Material provided –

================================

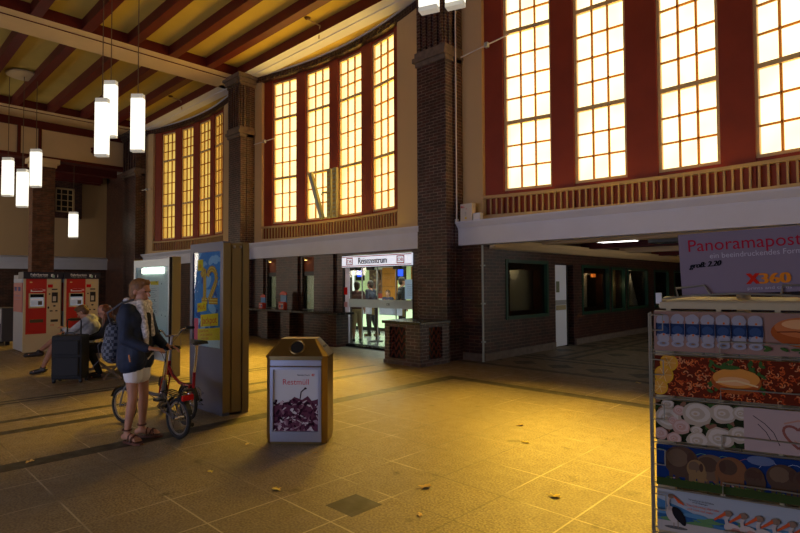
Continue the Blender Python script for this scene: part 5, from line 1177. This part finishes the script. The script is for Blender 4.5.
def shrimp(p):
    p.rect(0, 0, CW, CHt, ink('shrimp_dark', (.10, .015, .005))); S = [ink('shrimp%d' % k, c_) for k, c_ in enumerate(((.42, .07, .015), (.55, .13, .03), (.30, .04, .01), (.5, .2, .08)))]
    for k in range(420):
        u, v = rnd(.03, CW), rnd(0, CHt); a = rnd(0, 6.3); r_ = rnd(.0035, .006); p.k = 2+(k % 9)*.5
        p.line([(u+r_*math.cos(a+q), v+r_*math.sin(a+q)) for q in (0, .9, 1.8, 2.7, 3.4)], .0026, random.choice(S), lift=False)
    p.k = 8
    for u, v, r_ in ((.035, .088, .022), (.022, .055, .024), (.012, .022, .02)): p.ellipse(u, v, r_, r_*1.05, ink('lemon_rim', (.55, .30, .02)), n=20); p.ellipse(u, v, r_*.82, r_*.86, ink('lemon', (.55, .25, .04)), n=20); [p.line([(u, v), (u+r_*.8*math.cos(q), v+r_*.8*math.sin(q))], .001, ink('lemon_pale', (.65, .5, .2))) for q in (0, 1, 2, 3, 4, 5)]
    for _ in range(40): p.ellipse(rnd(.13, .25), rnd(.02, .10), .008, .004, ink('leaf_green', (.04, .09, .02)), rnd(-2, 2), n=7)
    p.ellipse(.19, .05, .056, .033, ink('bun_dark', (.30, .07, .015)), n=26); p.ellipse(.19, .058, .052, .025, ink('bun_gold', (.55, .22, .04)), n=26); p.ellipse(.185, .050, .036, .011, ink('bun_light', (.58, .30, .13)), n=18); p.line([(.145, .045), (.19, .052), (.238, .04)], .004, ink('bun_cream', (.6, .42, .2)))
    p.ellipse(.175, .085, .025, .006, ink('leaf_green', (.04, .09, .02)))
def roses(p):
    p.rect(0, 0, .215, CHt, ink('rose_bg', (.015, .02, .006)))
    for _ in range(50): p.ellipse(rnd(0, .21), rnd(0, CHt), .012, .006, random.choice([ink('leaf_green', (.04, .09, .02)), ink('leaf_dark', (.02, .04, .01)), ink('rose_brown', (.2, .09, .05))]), rnd(-2, 2), n=8)
    def rose(u, v, r_, pink=0):
        c1, c2, c3 = (ink('rose_cream', (.36, .30, .22)), ink('rose_cream2', (.46, .40, .33)), ink('rose_tan', (.38, .28, .18))) if not pink else (ink('rose_pink', (.40, .24, .19)), ink('rose_pink2', (.46, .33, .28)), ink('rose_deep', (.42, .16, .10)))
        p.ellipse(u, v, r_, r_*.9, c1, n=18, wob=.07); p.ellipse(u+r_*.05, v+r_*.08, r_*.8, r_*.68, c2, n=16, wob=.07); p.ellipse(u, v, r_*.52, r_*.42, c1, n=14, wob=.08); p.ellipse(u-.1*r_, v+.02*r_, r_*.3, r_*.2, c2, n=10); p.ellipse(u-.1*r_, v, r_*.14, r_*.09, c3, n=9)
    for a in ((.03, .06, .032, 0), (.042, .055, .012, 1), (.062, .04, .022, 1), (.058, .083, .015, 1), (.10, .078, .036, 0), (.16, .085, .03, 0), (.098, .035, .014, 0), (.15, .02, .032, 0), (.10, .008, .026, 0), (.012, .018, .018, 1), (.045, .008, .018, 1), (.195, .035, .024, 0), (.2, .09, .02, 0), (.03, .097, .016, 0)): rose(*a)
    p.k += 2; p.rect(.205, 0, CW, CHt, ink('wedding_pink', (.36, .27, .25)))
    for l in ([(.225, .088), (.25, .070), (.268, .05), (.280, .02)], [(.235, .068), (.252, .05), (.262, .03)]): p.line(l, .0016, I_BLK)
    a = [(.318+.030*math.sin(q)**3*1.0, .048+.026*(math.cos(q)-.38*math.cos(2*q)-.15*math.cos(3*q))) for q in [2*PI*k/30 for k in range(31)]]
    p.line(a, .006, ink('ribbon_dark', (.22, .07, .05))); p.line([(x+.004, y+.008) for x, y in a[2:20]], .003, ink('ribbon', (.38, .2, .14))); p.line([(.29, .075), (.32, .085), (.345, .078), (.335, .06)], .004, ink('ribbon', (.38, .2, .14)))
def elephants(p):
    p.rect(0, 0, CW, CHt, ink('night_blue', (.006, .025, .11)))
    for k in range(8): p.line([(.01+.05*k+.03*math.cos(q), .05+.045*math.sin(q)) for q in (.9, 1.3, 1.7, 2.1, 2.5)], .0009, random.choice([ink('chalk', (.4, .45, .5)), ink('chalk_green', (.15, .35, .15)), ink('chalk_red', (.35, .12, .1))]))
    p.ellipse(.24, .095, .03, .012, ink('moon_glow', (.10, .13, .22)))
    E1, E2, E3 = ink('eleph1', (.07, .04, .025)), ink('eleph2', (.12, .075, .045)), ink('eleph3', (.06, .03, .02))
    def el(u, r_, hgt, c1, c2, fl=1):
        p.ellipse(u, .03+hgt*.5, r_, hgt*.55, c1, n=22); p.ellipse(u-.2*r_, .03+hgt*.62, r_*.6, hgt*.32, c2, n=16)
        for q in (-.6, -.25, .3, .65): p.rect(u+q*r_-.004, .018, u+q*r_+.005, .05, c1)
        p.line([(u+fl*r_*.7, .03+hgt*.6), (u+fl*r_*1.0, .03+hgt*.35), (u+fl*r_*.9, .03), (u+fl*r_*1.15, .026)], .006, c1); p.ellipse(u+fl*r_*.55, .03+hgt*.62, r_*.22, hgt*.25, E3, n=10)
    el(.13, .04, .062, E2, E1); el(.06, .042, .075, E1, E2); el(.095, .022, .045, ink('eleph4', (.20, .12, .05)), E2); el(.175, .035, .062, ink('eleph5', (.16, .07, .03)), E1, -1); el(.225, .022, .045, E1, E3); el(.285, .035, .06, E1, E2); el(.34, .035, .055, E1, E3); el(.40, .03, .05, E1, E2)
    p.rect(0, 0, CW, .020, ink('grass_dark', (.03, .05, .012))); p.k += 1
    for k in range(230): p.k = 60+(k % 5); p.ellipse(rnd(0, CW), rnd(.0, .024), .003, .002, random.choice([ink('leaf_green', (.04, .09, .02)), ink('flower', (.35, .22, .18)), ink('grass_light', (.10, .13, .03)), ink('grass_dark', (.03, .05, .012))]), n=6, lift=False)
def pelicans(p):
    p.rect(0, 0, CW, CHt, ink('sky_pale', (.30, .33, .36)))
    p.poly([(0, .02), (CW, .02), (CW, .055), (.3, .052), (.2, .045), (.1, .05), (.06, .065), (0, .082)], ink('sea_blue', (.05, .15, .28)))
    for _ in range(40): p.ellipse(rnd(0, CW), rnd(.03, .05), .03, .006, random.choice([ink('sea_deep', (.02, .08, .2)), ink('sea_mid', (.08, .2, .32)), ink('sea_green', (.1, .2, .08))]), n=9)
    p.rect(0, 0, CW, .027, ink('sand', (.36, .33, .30)))
    Wp, Bp, Or, Pk, Ye = ink('pel_white', (.42, .36, .33)), I_BLK, ink('beak', (.50, .08, .02)), ink('pel_pink', (.40, .2, .16)), ink('pel_brown', (.2, .13, .09))
    p.ellipse(.045, .012, .028, .004, ink('pel_shadow', (.08, .08, .08)))
    for q in (.04, .05): p.line([(q, .03), (q, .012)], .002, Ye)
    p.ellipse(.036, .045, .014, .022, Wp, .4); p.ellipse(.052, .045, .012, .024, Bp, .6); p.ellipse(.058, .036, .008, .018, Bp, .5); p.line([(.03, .06), (.026, .075), (.031, .09)], .006, Wp); p.ellipse(.034, .092, .008, .006, Ye); p.poly([(.04, .096), (.042, .088), (.066, .072), (.063, .078)], Or); p.poly([(.04, .092), (.05, .078), (.066, .072)], Or)
    p.text('Wir machen es wie die Pelikane', .075, .089, .006, I_BLK, width=.06, ang=-.04); p.text('und warten', .085, .083, .006, I_BLK, width=.035, ang=-.04)
    p.text('Zum Geburtstag alles Liebe', .07, .073, .009, Or, width=.075, ang=-.04); p.text('und noch viel mehr', .072, .064, .008, Or, width=.06, ang=-.04)
    for k in range(8):
        u = .165+.034*k; v = -.002
        p.ellipse(u+.012, .035+v, .022, .014, Wp, -.35); p.ellipse(u+.022, .03+v, .016, .009, Pk, -.35); p.ellipse(u+.026, .024+v, .014, .005, Bp, -.4); p.line([(u-.002, .045+v), (u-.004, .058+v), (u+.002, .07+v)], .008, Wp); p.ellipse(u+.0, .073+v, .010, .008, Ye); p.poly([(u-.006, .077+v), (u-.004, .068+v), (u-.03, .050+v), (u-.032, .054+v)], Or)
        for q in (.01, .018): p.line([(u+q, .024), (u+q-.004, .008)], .0018, Bp)
def brownie(p):
    p.rect(0, 0, CW, CHt, ink('brown_card', (.14, .06, .02)))
    for _ in range(160): p.ellipse(rnd(0, CW), rnd(0, CHt), .01, .005, random.choice([ink('bc1', (.22, .10, .03)), ink('bc2', (.08, .03, .01)), ink('bc3', (.3, .16, .05))]), rnd(-2, 2), n=7)
card('panorama postcard of rolled blue fish fillets and a bun, top row', 0, fish)
card('panorama postcard of red shrimps with lemon slices and a bread roll, second row', 1, shrimp)
card('panorama postcard of white and pink roses with a heart ribbon, third row', 2, roses)
card('panorama postcard of brown elephants on deep blue, fourth row', 3, elephants)
card('panorama postcard of pelicans on a beach, fifth row', 4, pelicans)
card('brown panorama postcard in the lowest visible row', 5, brownie)

# ============================================================ fallen leaves
LF = [mat('leaf_yellow', (.75, .60, .12), .7), mat('leaf_brown', (.45, .30, .12), .7), mat('leaf_tan', (.70, .52, .22), .7)]
def leaf(x, y, s_, k, lab):
    t = MB(); pts = []; n_ = 18
    for j in range(n_):
        a = 2*PI*j/n_; r_ = s_*(.55+.45*abs(math.cos(2.5*a)))*(1 if j % 2 else .8); pts.append((r_*math.cos(a), r_*.75*math.sin(a), .004+.012*abs(math.sin(a*1.5+k))*s_/.05))
    t.add([(0, 0, .012)]+pts, [(0, 1+j, 1+(j+1) % n_) for j in range(n_)]); t.add([(v[0], v[1], v[2]-.0015) for v in [(0, 0, .012)]+pts], [(0, 1+(j+1) % n_, 1+j) for j in range(n_)])
    t.tube([(0, 0, .01), (-s_*1.3, s_*.2, .006)], .0015, 4)
    o = t.build('fallen_leaf', LF[k % 3]); o.location = (x, y, 0); o.rotation_euler = (0, 0, k*1.3); tag(o, lab, 'leaf')
leafs = [(-2.94, 3.32, .065, 1, 'large brown fallen leaf in front of the floor centre'), (-2.09, 3.86, .06, 0, 'yellow fallen leaf nearest the postcard stand'), (-3.77, 2.47, .05, 0, 'yellowish leaf left of the dark floor tile, below the waste bin'), (-6.04, 1.27, .05, 2, 'tan leaf on the dark floor band at the left'),
    (-2.62, 2.9, .035, 2, 'small tan leaf between the dark tile and the floor stain'), (-3.0, 4.95, .05, 0, 'greenish yellow leaf in the middle distance right of centre'), (-3.4, 5.5, .05, 1, 'brown leaf in the middle distance'), (-3.4, 9.1, .06, 2, 'leaf on the dark passage threshold'), (-4.55, 2.3, .035, 0, 'small yellow leaf between the woman and the bin'), (-5.05, 2.95, .035, 2, 'small leaf beside the foot of the bin'), (-4.3, 3.25, .03, 1, 'tiny brown leaf at the right foot of the bin'), (-1.75, 3.1, .03, 1, 'small brown leaf near the lower right')]
for a in leafs: leaf(*a)
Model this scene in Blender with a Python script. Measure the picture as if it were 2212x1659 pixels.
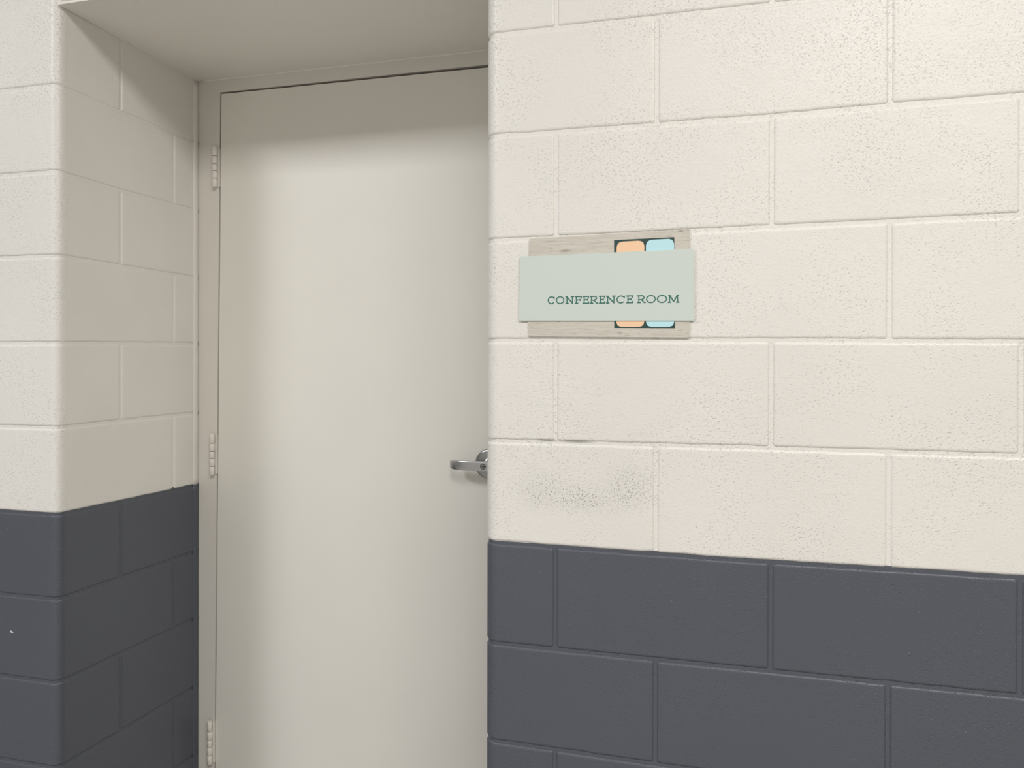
import bpy, bmesh, math, random
from mathutils import Vector, Matrix, noise

random.seed(7)
SC = bpy.context.scene
for o in list(bpy.data.objects):
    bpy.data.objects.remove(o)
COL = SC.collection

# ------------------------------------------------------------------ camera
cam_d = bpy.data.cameras.new('camera')
cam = bpy.data.objects.new('camera', cam_d)
COL.objects.link(cam)
F_PX = 1706.58
YAW, PITCH, ROLL = -0.27192, -0.003186, 0.002065
fw = Vector((math.sin(YAW) * math.cos(PITCH), math.cos(YAW) * math.cos(PITCH), math.sin(PITCH)))
rt = Vector((math.cos(YAW), -math.sin(YAW), 0))
up = rt.cross(fw)
rt2 = rt * math.cos(ROLL) + up * math.sin(ROLL)
up2 = -rt * math.sin(ROLL) + up * math.cos(ROLL)
M = Matrix.Identity(4)
for i in range(3):
    M[i][0] = rt2[i]; M[i][1] = up2[i]; M[i][2] = -fw[i]
M.translation = Vector((0.40275, -1.52056, 1.37394))
cam.matrix_world = M
cam_d.sensor_fit = 'HORIZONTAL'
cam_d.sensor_width = 36
cam_d.lens = F_PX / 2212 * 36
cam_d.shift_y = -37.73 / 2212
cam_d.clip_start = 0.02
SC.camera = cam

# ------------------------------------------------------------------ world, lamps, exposure
W = bpy.data.worlds.new('world'); SC.world = W
W.use_nodes = True
W.node_tree.nodes['Background'].inputs[0].default_value = (0, 0, 0, 1)
W.node_tree.nodes['Background'].inputs[1].default_value = 0
SC.view_settings.view_transform = 'Standard'
SC.view_settings.look = 'None'
SC.view_settings.gamma = 1
SC.view_settings.use_curve_mapping = False
SC.view_settings.exposure = 0.0

CEIL = 3.45
YROOM = -4.6
def ceiling_lamp(x, y, power, col, sx=1.2, sy=0.55):
    l = bpy.data.lights.new('ceiling_lamp', 'AREA')
    l.shape = 'RECTANGLE'; l.size = sx; l.size_y = sy
    l.energy = power; l.color = col
    o = bpy.data.objects.new('ceiling_lamp', l)
    o.location = (x, y, CEIL - 0.02)
    COL.objects.link(o)
WARM = (1.0, 0.972, 0.935)
COOL = (0.98, 0.98, 1.02)
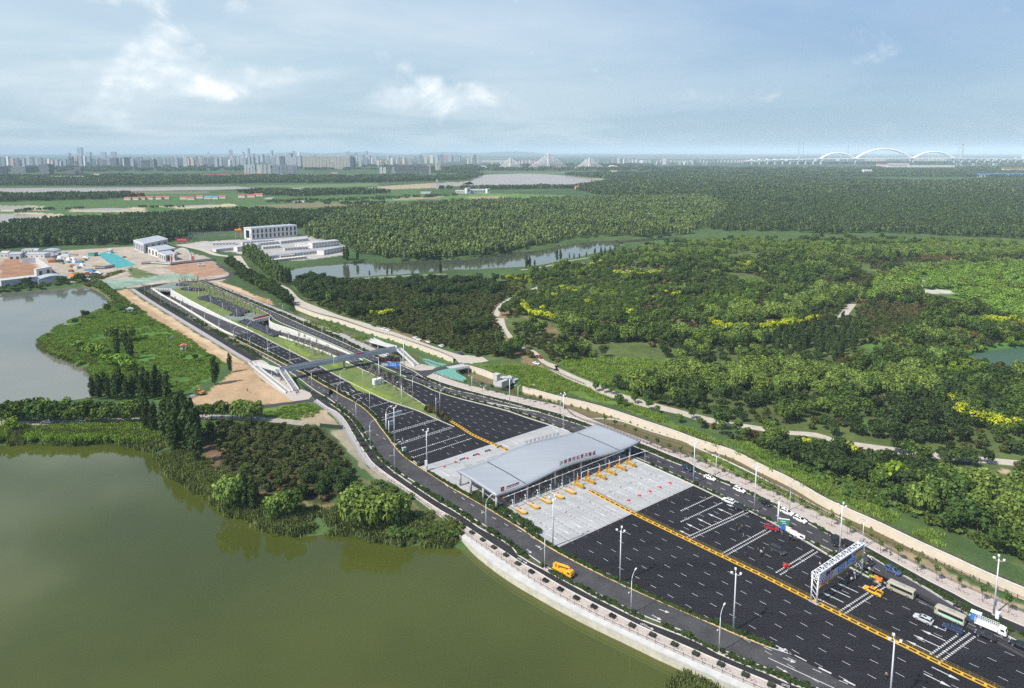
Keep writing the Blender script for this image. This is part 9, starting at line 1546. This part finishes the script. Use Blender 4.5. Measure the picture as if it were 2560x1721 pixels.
def pylon(w,x,top,base,dist,label,r=8.0,kind='lattice'):
 a=at_dist(w,x,base,dist);b=at_dist(w,x,top,dist);t=empty('lattice_tower' if kind=='lattice' else 'chimney',(a.x,a.y,0),0,label,'tower');h=b.z
 if kind!='lattice':MB().rod((0,0,0),(0,0,h),r,r*.6,10).build('shaft',mat('chimney_concrete',(0.42,0.41,0.40),.9),t);MB().rod((0,0,h*.93),(0,0,h),r*.72,r*.72,10).build('top_ring',DREDP,t);return
 m=MB();c=[(1,1),(-1,1),(-1,-1),(1,-1)]
 for(i,j)in c:m.rod((i*r,j*r,0),(i*r*.2,j*r*.2,h),.9,.6,4)
 for k in range(8):
  z0,z1=h*k/8,h*(k+1)/8;r0,r1=r*(1-.8*k/8),r*(1-.8*(k+1)/8)
  for i in range(4):q,s=c[i],c[(i+1)%4];m.rod((q[0]*r0,q[1]*r0,z0),(s[0]*r1,s[1]*r1,z1),.6,n=4)
 m.build('lattice',STEEL,t)
 for z,w_ in((.98,2.2),(.88,3.0),(.78,2.4)):MB().box((0,0,h*z),(r*w_,2,2)).build('cross_arm',STEEL,t)
pylon('F4',278,95,232,7600,'left lattice power tower on the right horizon',11);pylon('F4',1742,50,232,7600,'tall lattice power tower right of the arches',13);pylon('F4',318,102,225,8000,'slim chimney beside the left lattice tower',5,'c');pylon('F4',727,122,200,8800,'slim chimney above the left bridge arch',5,'c');pylon('F4',1770,112,200,8600,'broad chimney right of the tall lattice tower',11,'c');pylon('F2',1650,398,475,2350,'thin lattice mast in the fields left of the campus',2.2)
def hills():
 V,Fc=[],[];n=80
 for i in range(n+1):
  x=-15000+24000*i/n;h=150*max(0,math.sin((x+15000)/24000*math.pi))**1.5*(.6+.5*math.sin(i*.47)*math.sin(i*.19+1));V+=[(x,23000,-3),(x,25500,max(0,h)),(x,28500,-3)]
 for i in range(n):a=3*i;Fc+=[(a,a+3,a+4,a+1),(a+1,a+4,a+5,a+2)]
 tag(MB().add(V,Fc).build('hills',mat('far_hillside',(0.05,0.07,0.04),.95),None,True),kind='structure')
hills()
# ================================================================== hazy air
def build_haze():
 mb=MB();mb.box((0,22000,146),(100000,52000,312))
 m=bpy.data.materials.new('haze');m.use_nodes=True;nt=m.node_tree;nt.nodes.clear();o=N(nt,'ShaderNodeOutputMaterial');v=N(nt,'ShaderNodeVolumePrincipled')
 v.inputs['Color'].default_value=(0.70,0.87,1.0,1);v.inputs['Density'].default_value=5.5e-5;v.inputs['Anisotropy'].default_value=-.25
 nt.links.new(v.outputs[0],o.inputs[1]);h=mb.build('haze',m);h['kind']='stuff'
build_haze()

================================

The task –
Leave the pictures out, then copy word for word only the lines from the one containing "Model this scene" through the one containing "COL = SC.collection", both included.

Written answer –
Model this scene in Blender with a Python script. Measure the picture as if it were 2212x1659 pixels.
import bpy, bmesh, math, random
from mathutils import Vector, Matrix, noise

random.seed(7)
SC = bpy.context.scene
for o in list(bpy.data.objects):
    bpy.data.objects.remove(o)
COL = SC.collection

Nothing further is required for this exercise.